Questions from Theists: Who Are You to Judge God?

It’s not uncommon for theists to be taken aback when I criticize the alleged words, actions, and plans of their purported gods (such as here). Which often leads them to ask me….

Question(s):

Who are you to judge God and his actions?

Who are you to criticize God?

Who are you to question the wisdom of God?

etc.

Answer:

I’m someone who strives to live compassionately and rationally, in an effort to be good to others and myself. Such striving requires critically examining claims about truth, knowledge, morality, and purpose — such as the claims people make to me about gods, scriptures, and religions. We’re bombarded with many different claims of these types, and the only way to sort the worthier ones from the lesser ones is to be critical about them.

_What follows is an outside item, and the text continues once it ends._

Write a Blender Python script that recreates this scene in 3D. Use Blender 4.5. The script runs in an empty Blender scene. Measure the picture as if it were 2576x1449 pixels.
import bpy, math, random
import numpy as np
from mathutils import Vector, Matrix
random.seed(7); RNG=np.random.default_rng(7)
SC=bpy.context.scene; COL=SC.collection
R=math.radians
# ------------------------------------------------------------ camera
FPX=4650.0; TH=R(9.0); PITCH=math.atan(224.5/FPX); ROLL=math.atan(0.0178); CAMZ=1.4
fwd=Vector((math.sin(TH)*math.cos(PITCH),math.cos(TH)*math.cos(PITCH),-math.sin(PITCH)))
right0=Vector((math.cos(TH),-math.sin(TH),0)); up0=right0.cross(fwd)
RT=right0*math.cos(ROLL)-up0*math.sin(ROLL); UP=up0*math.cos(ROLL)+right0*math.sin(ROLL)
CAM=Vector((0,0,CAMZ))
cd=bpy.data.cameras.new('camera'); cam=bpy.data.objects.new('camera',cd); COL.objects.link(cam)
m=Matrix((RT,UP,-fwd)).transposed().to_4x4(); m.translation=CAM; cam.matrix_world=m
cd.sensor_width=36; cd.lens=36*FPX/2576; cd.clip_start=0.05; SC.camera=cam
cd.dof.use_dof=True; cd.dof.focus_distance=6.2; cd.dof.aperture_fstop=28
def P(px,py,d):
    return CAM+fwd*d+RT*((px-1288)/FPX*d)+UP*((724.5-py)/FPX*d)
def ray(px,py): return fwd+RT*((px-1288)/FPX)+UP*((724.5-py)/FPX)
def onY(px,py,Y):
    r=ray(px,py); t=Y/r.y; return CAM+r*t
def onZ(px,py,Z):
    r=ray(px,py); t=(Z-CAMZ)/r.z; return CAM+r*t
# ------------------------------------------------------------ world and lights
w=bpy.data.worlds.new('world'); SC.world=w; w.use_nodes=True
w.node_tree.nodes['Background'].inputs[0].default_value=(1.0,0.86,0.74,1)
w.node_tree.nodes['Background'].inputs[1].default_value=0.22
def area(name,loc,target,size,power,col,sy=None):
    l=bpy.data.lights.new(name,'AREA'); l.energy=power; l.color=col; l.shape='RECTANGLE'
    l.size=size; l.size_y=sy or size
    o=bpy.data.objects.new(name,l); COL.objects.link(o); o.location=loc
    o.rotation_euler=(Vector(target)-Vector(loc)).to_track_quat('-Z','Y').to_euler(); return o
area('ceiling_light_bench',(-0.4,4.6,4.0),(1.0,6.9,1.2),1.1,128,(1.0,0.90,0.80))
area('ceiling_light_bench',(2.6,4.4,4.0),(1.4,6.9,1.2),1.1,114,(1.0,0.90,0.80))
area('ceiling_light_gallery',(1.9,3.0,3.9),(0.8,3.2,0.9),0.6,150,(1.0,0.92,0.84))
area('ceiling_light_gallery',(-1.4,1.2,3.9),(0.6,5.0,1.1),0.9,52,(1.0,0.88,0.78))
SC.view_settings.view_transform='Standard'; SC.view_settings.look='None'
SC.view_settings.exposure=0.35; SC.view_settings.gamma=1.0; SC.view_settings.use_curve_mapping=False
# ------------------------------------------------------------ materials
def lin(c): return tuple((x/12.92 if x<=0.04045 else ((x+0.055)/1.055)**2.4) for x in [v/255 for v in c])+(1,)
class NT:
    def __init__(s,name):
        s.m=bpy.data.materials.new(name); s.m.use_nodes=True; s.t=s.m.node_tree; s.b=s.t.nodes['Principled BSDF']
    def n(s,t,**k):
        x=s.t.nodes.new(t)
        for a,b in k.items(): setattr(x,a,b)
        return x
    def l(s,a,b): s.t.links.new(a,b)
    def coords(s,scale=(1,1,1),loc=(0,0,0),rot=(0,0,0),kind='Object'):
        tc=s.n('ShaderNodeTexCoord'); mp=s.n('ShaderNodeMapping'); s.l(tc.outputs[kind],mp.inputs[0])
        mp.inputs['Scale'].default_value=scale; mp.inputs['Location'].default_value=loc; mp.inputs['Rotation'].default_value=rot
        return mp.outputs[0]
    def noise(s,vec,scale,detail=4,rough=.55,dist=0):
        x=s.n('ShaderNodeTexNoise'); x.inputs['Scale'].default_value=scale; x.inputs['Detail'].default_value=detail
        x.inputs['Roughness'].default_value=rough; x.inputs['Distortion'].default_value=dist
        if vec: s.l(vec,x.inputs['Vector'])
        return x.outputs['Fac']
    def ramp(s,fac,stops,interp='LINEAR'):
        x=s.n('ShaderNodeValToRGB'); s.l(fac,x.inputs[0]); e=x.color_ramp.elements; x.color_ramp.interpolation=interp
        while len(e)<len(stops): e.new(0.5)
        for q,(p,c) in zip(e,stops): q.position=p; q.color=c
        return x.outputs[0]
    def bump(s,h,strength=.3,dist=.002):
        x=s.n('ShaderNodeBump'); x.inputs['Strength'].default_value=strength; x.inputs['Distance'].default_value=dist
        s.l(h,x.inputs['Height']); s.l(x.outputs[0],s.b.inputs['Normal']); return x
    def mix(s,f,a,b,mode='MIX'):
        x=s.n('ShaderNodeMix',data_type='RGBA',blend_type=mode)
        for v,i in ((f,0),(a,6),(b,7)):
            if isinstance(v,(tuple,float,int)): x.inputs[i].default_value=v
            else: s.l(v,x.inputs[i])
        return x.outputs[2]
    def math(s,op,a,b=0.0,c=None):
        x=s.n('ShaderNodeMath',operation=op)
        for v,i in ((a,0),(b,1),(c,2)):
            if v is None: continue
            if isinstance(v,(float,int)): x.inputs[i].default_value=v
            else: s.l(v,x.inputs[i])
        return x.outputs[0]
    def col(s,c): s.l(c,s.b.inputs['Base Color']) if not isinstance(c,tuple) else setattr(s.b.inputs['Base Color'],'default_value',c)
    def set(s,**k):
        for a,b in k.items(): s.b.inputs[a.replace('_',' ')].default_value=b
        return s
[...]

To be clear, when I render such criticism, I don’t think I’m actually criticizing God. I think I’m merely criticizing people’s claims about God. That said, I would criticize God, if He existed, and if (in my best estimation) his words and actions warranted criticism.

Any god worthy of my respect would appreciate the necessity of putting claims to the test and seeing how they hold up, to separate real ones from false ones, and would not have a problem with people honestly striving for truth the best they can.

If a god is indeed all-knowing and wise, loving and benevolent, and perfect in its plans and actions, then it should be able to come through such scrutiny without any problems. If my examinations of a god you make claims about do turn up issues of injustice, malevolent acts, and erroneous declarations, then the problem isn’t that I criticized your god, the problem is either with your dubious god or with you for worshipping it.

You might say that I cannot assess your god because your god is incomprehensible, and works in mysterious ways. However, if that is true, then you can’t assess your god either, and thus have no grounds for any claims that your god is wise, good, or whatever else. In any case, our limited mental faculties are what we have to help us navigate through the world, and we’re better off using them the best we can, rather than neglecting them because they’re not perfect.

I may not be immune to making errors when applying my critical faculties, but at least the critical process is more reliable than simply taking every claim and assertion that comes my way on faith. So, I’ll dare to judge claims about gods and their actions, while keeping my determinations, themselves, open to criticism and revision. If your god actually exists and actually is good and wise, it’ll understand.